PSN-L Email List Message

Subject: event detection
From: sean@...........
Date: Sat, 5 Aug 2000 14:45:21 -0500 (CDT)


Larry,

I have been trying to finness event detectors for years, and of course
have never found one that can sort out earth-related from man-made
events, only "something" from "not something". 

The most common is the "LTA-STA" process that can be implemented either
by analog filters or digital means. Basically, a short increase of short
period average energy is detected above a running long term average.
The STA is long enough to avoid spikes, like from radio telemetry.
Some digital detectors manage to use running FFTs before determining
the mean amplitudes. The detector parameters must be "tuned" to the
local noise situation, ideally not missing any events nor filling
the event file with junk. Of course, local and teleseismic detectors
need different parameters. I don't know where some code examples could
be found, but I would snoop around some major university seismo sites.

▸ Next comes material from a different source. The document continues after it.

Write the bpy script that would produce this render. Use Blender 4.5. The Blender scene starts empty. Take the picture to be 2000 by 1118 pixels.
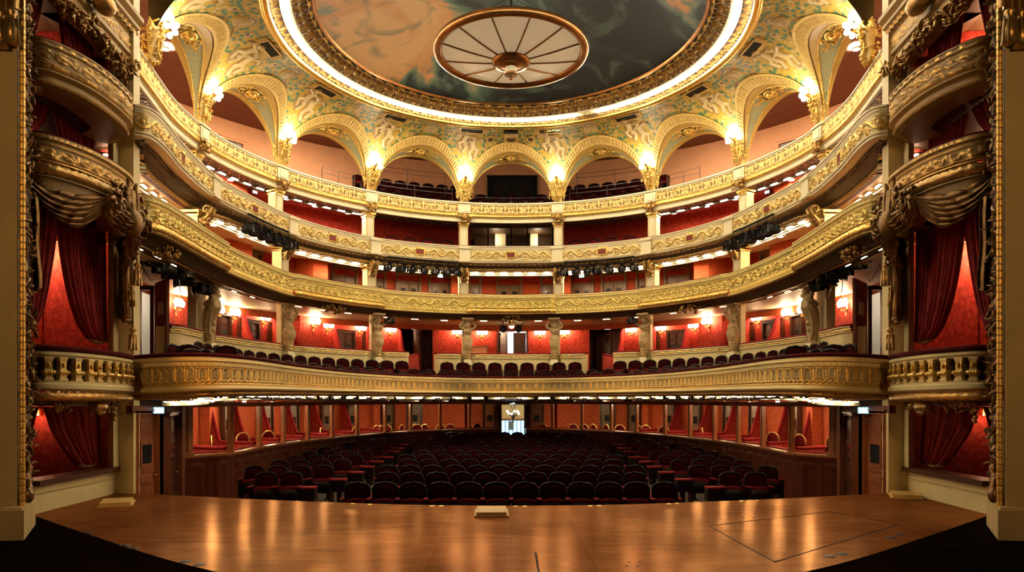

And of course, all the methods involve a pre-event memory generally 
long enough to catch the P-wave of a local event that triggers on the
S-wave. In the '70s, I used multi-channel analog tape recorders to
record the multiplexed FM telemetry carriers on a tape loop to provide 
the delay; the loop output was written to the event tape (still telemetry 
carriers) when the LTA-STA detector triggered. The tape loop had to be
replaced daily, and the splice in it often made glitches in the data.
Obviously digital delays are easier to do, as long as time tagging is
preserved in the delayed or pre-event data.

The most competent detector I am familiar with is the one used in the
IRIS broadband stations. It was developed by Albuquerque, and is called
the MHH detector, or Murdock-Hutt-Halbert. It is quite elaborate, and
is set up or "built" by 11 parameters specified in the configuration file
for the station, with separate detectors for data of different sample
rates (derived by decimation and FIR filters from a single instrument).
Each MHH detector selects a particular IIR filter at its input.
It has proven quite robust in not missing events, and reports 
detection quality info with each detection along with the period and
amplitude of the event and the background average counts.

I believe that the code is available in C, and might be found 
on the ASL web site (aslwww.cr.usgs.gov) . The IRIS stations run OS-9 
in 68020/30 multitasking processors, so I don't know if it is PC 
compatible or if a stand-alone version is available.